Title: Infrared Correlation Radiometer For Tropospheric Carbon Monoxide Measurements From GEO
Primary Author: Neil, Doreen
Organization: NASA
Co-Author(s): David Edwards, NCAR; Sam Yee and John Boldt, APL

Abstract:
We present the development and performance assessment of a 2.3 micron infrared correlation radiometer (IRCR) prototype subsystem for a future spaceborne instrument designed specifically to measure carbon monoxide (CO) from geostationary orbit. The Geostationary Coastal and Air Pollution Events (GEO-CAPE) mission, one of the United States Earth Science and Applications Decadal Survey missions, specifies infrared correlation radiometry to measure CO in two spectral regions. The abundance of CO in Earth's troposphere directly affects the concentration of hydroxyl, which regulates the lifetimes of many tropospheric pollutants. In addition, CO is a precursor to ozone formation; is used as a tracer to study the transport of global and regional pollutants; and is used as an indicator of both natural and anthropogenic air pollution sources and sinks. CO measurements at 2.3 micron are uniformly sensitive throughout the troposphere, and 4.7 micron measurements are most sensitive to the free troposphere. In combination, the measurements yield information about this Criteria Pollutant near Earth's surface. NASA's infrared gas correlation radiometer Measurement of Air Pollution from Satellites (MAPS) provided the first measured tropospheric CO from the space, and the Terra/MOPITT IRCR has produced over a decade of CO measurements from space. Our effort focuses on improving 2.3 micron CO measurement capability.
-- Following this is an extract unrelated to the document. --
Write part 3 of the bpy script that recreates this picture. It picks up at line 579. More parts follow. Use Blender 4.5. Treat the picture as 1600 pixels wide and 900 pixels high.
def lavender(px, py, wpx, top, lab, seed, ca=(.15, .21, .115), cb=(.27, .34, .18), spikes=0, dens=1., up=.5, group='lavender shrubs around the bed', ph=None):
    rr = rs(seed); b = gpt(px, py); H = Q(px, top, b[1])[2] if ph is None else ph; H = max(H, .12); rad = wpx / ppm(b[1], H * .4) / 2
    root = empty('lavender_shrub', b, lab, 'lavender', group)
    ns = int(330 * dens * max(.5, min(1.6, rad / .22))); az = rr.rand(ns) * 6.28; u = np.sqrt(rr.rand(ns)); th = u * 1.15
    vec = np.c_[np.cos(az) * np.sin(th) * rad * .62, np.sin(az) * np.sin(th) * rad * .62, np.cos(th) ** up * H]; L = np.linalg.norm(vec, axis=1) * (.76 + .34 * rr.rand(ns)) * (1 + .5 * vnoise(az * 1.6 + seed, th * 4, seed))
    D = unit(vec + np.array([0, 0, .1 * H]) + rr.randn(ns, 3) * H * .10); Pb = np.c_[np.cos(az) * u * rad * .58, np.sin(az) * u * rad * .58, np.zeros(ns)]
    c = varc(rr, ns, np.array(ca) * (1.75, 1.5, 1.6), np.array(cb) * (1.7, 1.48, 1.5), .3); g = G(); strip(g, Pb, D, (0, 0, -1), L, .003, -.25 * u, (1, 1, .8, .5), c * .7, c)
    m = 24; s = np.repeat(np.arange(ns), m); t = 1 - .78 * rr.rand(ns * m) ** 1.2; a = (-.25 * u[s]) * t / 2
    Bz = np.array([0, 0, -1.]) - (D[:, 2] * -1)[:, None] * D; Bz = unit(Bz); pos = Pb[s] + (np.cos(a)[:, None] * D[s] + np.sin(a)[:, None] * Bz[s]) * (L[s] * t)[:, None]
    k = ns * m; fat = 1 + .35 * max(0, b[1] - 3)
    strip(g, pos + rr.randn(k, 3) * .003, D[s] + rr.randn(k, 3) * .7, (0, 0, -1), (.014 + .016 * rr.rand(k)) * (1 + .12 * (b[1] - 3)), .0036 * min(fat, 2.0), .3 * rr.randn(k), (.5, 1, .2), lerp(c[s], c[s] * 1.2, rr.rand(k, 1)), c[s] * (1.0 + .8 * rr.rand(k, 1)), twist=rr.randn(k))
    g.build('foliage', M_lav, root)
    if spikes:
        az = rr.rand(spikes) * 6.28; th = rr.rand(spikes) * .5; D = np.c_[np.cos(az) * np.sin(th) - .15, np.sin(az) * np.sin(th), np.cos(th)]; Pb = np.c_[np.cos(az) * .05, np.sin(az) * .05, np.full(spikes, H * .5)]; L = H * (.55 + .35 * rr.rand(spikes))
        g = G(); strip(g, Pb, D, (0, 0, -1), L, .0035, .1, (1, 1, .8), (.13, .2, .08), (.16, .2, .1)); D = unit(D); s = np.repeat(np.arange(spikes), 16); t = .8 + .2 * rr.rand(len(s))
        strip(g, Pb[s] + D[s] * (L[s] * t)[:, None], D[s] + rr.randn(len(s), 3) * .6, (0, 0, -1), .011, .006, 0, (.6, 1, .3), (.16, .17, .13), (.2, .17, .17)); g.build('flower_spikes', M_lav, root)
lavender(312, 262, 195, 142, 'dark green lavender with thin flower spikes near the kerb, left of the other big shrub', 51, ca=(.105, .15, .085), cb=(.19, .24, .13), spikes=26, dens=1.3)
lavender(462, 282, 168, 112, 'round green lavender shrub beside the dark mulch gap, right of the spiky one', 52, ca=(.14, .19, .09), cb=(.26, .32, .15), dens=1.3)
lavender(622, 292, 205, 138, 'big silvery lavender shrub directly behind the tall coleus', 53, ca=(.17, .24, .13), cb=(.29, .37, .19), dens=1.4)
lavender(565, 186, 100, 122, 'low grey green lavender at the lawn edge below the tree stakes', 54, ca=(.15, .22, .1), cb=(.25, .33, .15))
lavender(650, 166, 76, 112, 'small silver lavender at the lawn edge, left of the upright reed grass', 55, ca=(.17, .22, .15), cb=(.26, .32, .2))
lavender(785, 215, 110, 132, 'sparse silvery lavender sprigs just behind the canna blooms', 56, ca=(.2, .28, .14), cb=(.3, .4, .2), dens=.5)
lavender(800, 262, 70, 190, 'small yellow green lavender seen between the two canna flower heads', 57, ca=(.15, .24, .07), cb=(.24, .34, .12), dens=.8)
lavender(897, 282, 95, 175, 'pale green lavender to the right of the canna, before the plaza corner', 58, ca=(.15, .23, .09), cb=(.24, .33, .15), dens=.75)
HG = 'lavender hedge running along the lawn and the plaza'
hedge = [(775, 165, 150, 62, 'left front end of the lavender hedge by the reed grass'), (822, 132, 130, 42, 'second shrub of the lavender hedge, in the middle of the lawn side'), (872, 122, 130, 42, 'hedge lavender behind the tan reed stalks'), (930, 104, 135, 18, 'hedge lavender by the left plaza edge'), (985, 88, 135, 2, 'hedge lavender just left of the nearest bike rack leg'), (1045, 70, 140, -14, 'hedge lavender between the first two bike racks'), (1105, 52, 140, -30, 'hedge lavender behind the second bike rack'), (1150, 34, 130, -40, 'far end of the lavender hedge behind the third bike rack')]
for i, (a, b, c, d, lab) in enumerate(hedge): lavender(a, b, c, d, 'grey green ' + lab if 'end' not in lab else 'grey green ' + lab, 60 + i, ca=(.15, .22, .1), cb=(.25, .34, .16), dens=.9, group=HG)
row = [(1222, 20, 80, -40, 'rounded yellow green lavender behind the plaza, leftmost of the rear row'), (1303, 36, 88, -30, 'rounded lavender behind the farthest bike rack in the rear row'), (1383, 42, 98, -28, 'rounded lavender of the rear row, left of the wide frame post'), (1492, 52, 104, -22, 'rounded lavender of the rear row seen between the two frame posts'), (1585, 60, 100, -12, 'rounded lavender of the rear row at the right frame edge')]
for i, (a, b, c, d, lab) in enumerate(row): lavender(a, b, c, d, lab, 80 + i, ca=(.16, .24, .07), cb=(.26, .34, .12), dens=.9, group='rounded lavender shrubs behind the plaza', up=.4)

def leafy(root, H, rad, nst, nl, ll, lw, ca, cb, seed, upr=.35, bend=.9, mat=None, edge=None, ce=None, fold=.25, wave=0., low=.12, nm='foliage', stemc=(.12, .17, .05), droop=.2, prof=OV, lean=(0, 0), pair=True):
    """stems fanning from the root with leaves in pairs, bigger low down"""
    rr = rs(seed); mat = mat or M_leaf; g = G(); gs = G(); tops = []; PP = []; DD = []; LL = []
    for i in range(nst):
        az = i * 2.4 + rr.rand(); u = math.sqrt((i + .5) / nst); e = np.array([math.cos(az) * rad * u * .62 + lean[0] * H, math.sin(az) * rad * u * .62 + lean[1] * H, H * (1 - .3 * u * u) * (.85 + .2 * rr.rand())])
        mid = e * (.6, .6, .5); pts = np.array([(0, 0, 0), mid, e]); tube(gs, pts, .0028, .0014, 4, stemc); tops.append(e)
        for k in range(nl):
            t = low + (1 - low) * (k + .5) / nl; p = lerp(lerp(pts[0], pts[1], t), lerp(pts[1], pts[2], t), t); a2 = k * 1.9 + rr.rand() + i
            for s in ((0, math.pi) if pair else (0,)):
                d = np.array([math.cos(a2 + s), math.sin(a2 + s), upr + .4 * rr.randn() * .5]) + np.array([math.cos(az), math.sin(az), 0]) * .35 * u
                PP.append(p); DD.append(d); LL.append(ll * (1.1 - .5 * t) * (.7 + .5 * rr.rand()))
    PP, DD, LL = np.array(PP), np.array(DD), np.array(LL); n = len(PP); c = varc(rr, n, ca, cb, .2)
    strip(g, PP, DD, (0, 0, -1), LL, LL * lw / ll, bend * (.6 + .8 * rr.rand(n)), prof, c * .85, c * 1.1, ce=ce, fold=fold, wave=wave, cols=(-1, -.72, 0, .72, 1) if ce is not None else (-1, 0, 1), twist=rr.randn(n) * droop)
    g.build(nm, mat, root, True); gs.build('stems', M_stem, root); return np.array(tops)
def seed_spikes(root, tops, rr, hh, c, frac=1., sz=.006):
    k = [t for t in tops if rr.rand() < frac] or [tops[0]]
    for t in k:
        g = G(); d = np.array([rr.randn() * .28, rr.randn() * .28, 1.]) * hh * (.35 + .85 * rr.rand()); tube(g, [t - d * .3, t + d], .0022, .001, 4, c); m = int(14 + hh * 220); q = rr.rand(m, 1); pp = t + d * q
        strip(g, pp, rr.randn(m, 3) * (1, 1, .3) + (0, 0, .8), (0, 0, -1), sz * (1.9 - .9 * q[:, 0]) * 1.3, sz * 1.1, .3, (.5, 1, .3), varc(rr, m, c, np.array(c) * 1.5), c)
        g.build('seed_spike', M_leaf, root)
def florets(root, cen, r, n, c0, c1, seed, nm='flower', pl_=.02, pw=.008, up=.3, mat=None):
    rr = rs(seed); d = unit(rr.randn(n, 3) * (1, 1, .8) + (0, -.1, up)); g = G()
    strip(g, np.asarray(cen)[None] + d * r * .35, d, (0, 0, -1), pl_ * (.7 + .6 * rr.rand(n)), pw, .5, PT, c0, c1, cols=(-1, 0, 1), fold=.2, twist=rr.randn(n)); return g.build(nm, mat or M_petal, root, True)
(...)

GEO-CAPE will use this robust IRCR measurement technique at GEO, nearly 50 times farther away than the Terra/MOPITT orbit, to determine hourly changes in CO across a continental domain. We have structured this NASA Instrument Incubator Program funded development project around a prototype subsystem and an IRCR instrument performance simulator to enable rapid evaluation of future spaceborne instrument designs once the GEO-CAPE mission is designed. The architecture of the performance model, the design of the prototype hardware, and the future spaceborne instrument performance assessment approach will be presented.